Here’s What You Need To Know About The Order Of Black Nuns

Reported by Liku Zelleke

The Motherhouse of the Franciscan Handmaids of the Most Pure Heart of Mary is one of only three orders of Black nuns in the United States and it will celebrate its centennial on Tuesday.

Often called “Whoopi Goldberg,” – after the actress’ Oscar-winning performance in the “Sister Act” franchise – the nuns of the order located in Central Harlem keep such a low profile that many people don’t even know that they exist.

“A lot of people we talk to today, they didn’t know there are Black nuns here in Harlem. They say, ‘Black nuns? We never knew they existed.’” says congregation minister Sister Gertrude Ihenacho.

The order was first established in 1916, in Savannah, Ga., because of the legislation at the time that prohibited white clergy from educating and guiding African-Americans.

In 1923, the order moved to Harlem where, even today, it continues to serve the poor and the down-on-lucks in the community. The nuns run the St. Benedict’s Day Nursery that caters to children between the ages of 2 and 4 and stays open longer to accommodate parents that hold down more than one job.

The order’s preschool education program is also another notable service for the community. Among its well-renowned graduates is Harlem’s own Congressman Charles Rangel.

The past 100 years, haven’t always been easy for the nuns. As a matter of fact, they nearly shut down in 2014, and only renewed their fight to continue – and succeeded – after Pope Francis made a rousing call to duty.

Sister Ihenacho says, “When we heard the Pope say, ‘Get out of your comfort zone, go out to the communities and serve,’ we decided to make things new.

With renewed faith, the sisters created a social justice website and started recruiting younger women to serve the poor. The recruitment drive cast a net as far away as Nigeria, Sister Ihenacho’s native land.

She said, “We seek out those whose rights are being denied. Everyone has rights to the basic needs of life, rights to food, rights to housing, water, many things. There are some in the land of plenty who are hungry. They shouldn’t be.”

After that particular drive, the number of sisters rose to the 15 it is today in New York with three more in training in Nigeria.

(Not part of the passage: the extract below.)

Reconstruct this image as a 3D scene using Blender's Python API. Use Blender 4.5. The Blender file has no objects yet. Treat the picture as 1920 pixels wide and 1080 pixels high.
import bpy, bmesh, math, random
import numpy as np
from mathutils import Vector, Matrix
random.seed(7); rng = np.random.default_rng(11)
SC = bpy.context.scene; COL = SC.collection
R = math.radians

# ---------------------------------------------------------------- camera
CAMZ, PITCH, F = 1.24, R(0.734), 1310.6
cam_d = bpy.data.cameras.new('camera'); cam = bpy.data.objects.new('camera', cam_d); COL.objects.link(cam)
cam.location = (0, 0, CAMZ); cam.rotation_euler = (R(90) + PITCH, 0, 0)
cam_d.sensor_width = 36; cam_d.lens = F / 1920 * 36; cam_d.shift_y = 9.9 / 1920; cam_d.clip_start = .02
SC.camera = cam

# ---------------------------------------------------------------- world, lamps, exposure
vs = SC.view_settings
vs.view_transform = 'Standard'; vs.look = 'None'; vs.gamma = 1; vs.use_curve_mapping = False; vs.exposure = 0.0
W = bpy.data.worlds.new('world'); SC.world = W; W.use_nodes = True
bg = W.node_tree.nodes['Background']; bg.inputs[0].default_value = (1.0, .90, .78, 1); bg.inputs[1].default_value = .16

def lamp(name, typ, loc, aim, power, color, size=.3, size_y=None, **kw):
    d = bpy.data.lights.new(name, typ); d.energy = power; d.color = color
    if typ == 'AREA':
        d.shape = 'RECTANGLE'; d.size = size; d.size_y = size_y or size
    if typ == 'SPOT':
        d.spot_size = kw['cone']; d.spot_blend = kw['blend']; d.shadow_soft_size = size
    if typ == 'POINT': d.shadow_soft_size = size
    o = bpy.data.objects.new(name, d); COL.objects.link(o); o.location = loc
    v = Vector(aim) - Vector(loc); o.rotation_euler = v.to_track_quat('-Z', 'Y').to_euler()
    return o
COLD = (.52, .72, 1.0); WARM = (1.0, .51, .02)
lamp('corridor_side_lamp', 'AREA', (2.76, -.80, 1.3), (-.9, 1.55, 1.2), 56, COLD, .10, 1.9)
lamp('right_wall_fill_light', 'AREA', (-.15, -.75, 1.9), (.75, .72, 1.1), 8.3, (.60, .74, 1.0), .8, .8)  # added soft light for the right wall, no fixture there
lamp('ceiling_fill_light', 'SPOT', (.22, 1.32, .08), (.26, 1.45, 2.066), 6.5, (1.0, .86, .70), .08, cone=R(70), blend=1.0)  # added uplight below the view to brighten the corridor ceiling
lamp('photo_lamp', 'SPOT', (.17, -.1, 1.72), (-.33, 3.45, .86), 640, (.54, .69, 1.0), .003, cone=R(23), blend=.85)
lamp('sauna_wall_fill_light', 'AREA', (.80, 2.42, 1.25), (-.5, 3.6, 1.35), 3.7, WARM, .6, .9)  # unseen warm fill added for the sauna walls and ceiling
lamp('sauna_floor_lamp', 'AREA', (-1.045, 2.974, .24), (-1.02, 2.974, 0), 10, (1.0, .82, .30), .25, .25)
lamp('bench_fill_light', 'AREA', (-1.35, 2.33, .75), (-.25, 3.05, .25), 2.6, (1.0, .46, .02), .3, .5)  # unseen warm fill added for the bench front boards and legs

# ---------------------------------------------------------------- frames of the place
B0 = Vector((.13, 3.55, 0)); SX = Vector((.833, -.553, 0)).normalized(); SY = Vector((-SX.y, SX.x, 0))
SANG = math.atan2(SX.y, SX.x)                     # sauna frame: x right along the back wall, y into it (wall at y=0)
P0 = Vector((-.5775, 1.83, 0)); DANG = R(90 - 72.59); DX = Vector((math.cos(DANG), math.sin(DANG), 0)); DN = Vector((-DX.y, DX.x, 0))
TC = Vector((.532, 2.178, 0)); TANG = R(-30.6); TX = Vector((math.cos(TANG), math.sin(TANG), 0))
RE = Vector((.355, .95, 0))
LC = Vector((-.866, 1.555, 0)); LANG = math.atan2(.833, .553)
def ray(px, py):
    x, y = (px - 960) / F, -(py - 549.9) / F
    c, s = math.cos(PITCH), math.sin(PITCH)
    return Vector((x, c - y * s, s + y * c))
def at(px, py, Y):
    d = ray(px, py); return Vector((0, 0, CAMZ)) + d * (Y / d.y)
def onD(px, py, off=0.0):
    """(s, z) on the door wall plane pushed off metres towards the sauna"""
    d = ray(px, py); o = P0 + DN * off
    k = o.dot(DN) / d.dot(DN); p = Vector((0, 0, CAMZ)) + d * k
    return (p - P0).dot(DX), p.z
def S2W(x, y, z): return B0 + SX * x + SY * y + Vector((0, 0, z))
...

The order will be celebrating its centennial on Tuesday and those expected to be in attendance include the Archibishop of New York, Timothy Cardinal Dolan, Susan L. Taylor, Melba Moore, Marc Morial, Rev. Al Sharpton, Charles Rangel and Dionne Warwick.

Sister Ihenacho said, “The gala represents the closing of the last 100 years and the beginning of a new 100 years. We are thinking differently, recruiting new members to move forward into the future.”